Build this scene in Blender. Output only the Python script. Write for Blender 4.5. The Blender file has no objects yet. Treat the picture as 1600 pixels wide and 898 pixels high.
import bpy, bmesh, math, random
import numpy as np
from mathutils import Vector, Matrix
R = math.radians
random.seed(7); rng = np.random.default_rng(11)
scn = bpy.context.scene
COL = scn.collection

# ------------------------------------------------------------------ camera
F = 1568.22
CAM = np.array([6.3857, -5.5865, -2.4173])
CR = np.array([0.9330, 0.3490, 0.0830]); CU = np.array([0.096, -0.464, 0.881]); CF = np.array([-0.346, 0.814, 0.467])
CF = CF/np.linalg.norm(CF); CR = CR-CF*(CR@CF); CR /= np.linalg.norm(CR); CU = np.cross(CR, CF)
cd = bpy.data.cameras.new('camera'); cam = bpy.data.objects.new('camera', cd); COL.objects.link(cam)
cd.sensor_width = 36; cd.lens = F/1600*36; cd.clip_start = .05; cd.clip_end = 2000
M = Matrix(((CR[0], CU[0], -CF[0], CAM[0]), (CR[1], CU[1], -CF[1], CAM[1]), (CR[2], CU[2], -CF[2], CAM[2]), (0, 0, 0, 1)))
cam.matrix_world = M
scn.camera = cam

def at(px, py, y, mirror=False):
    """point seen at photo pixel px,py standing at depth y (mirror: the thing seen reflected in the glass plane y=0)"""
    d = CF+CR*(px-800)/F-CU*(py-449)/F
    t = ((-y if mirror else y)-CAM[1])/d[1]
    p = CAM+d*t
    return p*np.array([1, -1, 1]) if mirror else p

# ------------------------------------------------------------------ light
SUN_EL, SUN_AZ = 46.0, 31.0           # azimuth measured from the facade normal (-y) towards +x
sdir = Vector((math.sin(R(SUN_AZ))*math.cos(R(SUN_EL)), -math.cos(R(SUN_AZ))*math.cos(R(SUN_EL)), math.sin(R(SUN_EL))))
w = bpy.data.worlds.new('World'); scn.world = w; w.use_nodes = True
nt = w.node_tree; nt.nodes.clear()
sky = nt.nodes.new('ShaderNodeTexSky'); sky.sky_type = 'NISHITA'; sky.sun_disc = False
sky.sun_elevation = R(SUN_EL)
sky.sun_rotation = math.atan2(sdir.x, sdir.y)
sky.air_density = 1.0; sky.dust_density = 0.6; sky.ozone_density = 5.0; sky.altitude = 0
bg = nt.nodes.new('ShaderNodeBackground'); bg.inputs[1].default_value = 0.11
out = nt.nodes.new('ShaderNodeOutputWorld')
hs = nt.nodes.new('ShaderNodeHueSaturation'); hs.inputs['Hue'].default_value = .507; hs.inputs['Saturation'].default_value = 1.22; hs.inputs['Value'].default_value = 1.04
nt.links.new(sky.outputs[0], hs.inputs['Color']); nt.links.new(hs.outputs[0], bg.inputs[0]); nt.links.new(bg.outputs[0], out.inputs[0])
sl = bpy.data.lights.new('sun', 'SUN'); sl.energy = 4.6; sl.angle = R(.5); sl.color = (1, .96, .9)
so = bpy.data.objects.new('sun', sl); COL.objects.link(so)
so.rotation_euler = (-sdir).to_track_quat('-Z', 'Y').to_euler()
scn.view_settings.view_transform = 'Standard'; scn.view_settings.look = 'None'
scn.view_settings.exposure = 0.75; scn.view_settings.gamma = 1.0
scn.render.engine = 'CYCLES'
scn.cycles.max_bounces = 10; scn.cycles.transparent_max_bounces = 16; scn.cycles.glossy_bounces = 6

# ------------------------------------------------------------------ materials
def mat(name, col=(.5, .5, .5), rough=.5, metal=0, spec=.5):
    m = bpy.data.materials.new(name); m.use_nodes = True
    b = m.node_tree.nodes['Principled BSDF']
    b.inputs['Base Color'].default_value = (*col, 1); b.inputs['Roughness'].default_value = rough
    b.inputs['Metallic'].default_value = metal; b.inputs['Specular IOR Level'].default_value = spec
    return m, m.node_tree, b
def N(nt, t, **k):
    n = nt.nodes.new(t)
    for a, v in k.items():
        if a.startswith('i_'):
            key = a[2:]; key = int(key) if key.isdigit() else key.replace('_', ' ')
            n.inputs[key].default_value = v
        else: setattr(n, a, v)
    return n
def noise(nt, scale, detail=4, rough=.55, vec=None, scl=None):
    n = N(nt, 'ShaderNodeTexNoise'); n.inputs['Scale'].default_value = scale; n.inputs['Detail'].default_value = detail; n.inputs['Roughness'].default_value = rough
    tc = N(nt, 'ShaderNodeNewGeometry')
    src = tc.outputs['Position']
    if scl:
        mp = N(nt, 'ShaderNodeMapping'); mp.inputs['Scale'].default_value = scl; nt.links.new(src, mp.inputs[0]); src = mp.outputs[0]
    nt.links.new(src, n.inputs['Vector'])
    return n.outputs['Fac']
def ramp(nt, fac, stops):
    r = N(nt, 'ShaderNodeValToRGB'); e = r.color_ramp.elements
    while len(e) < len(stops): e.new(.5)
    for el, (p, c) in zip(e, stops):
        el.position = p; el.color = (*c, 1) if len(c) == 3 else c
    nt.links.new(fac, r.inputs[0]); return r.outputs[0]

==

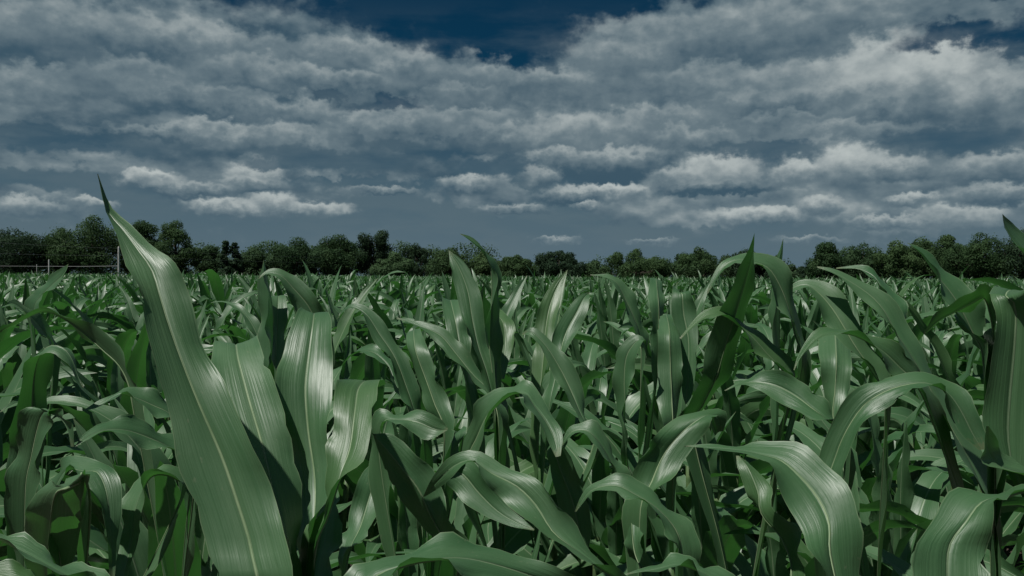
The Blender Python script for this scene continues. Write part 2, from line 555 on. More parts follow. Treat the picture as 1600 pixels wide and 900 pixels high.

> TASK TO CARRY OUT:
Starting at the line that contains "Build this scene", repeat each line exactly, and stop after the line that contains "COL = scn.collection".

> EXERCISE RESULT:
Build this scene in Blender. Output only the Python script. Write for Blender 4.5. The Blender file has no objects yet. Treat the picture as 1600 pixels wide and 898 pixels high.
import bpy, bmesh, math, random
import numpy as np
from mathutils import Vector, Matrix
R = math.radians
random.seed(7); rng = np.random.default_rng(11)
scn = bpy.context.scene
COL = scn.collection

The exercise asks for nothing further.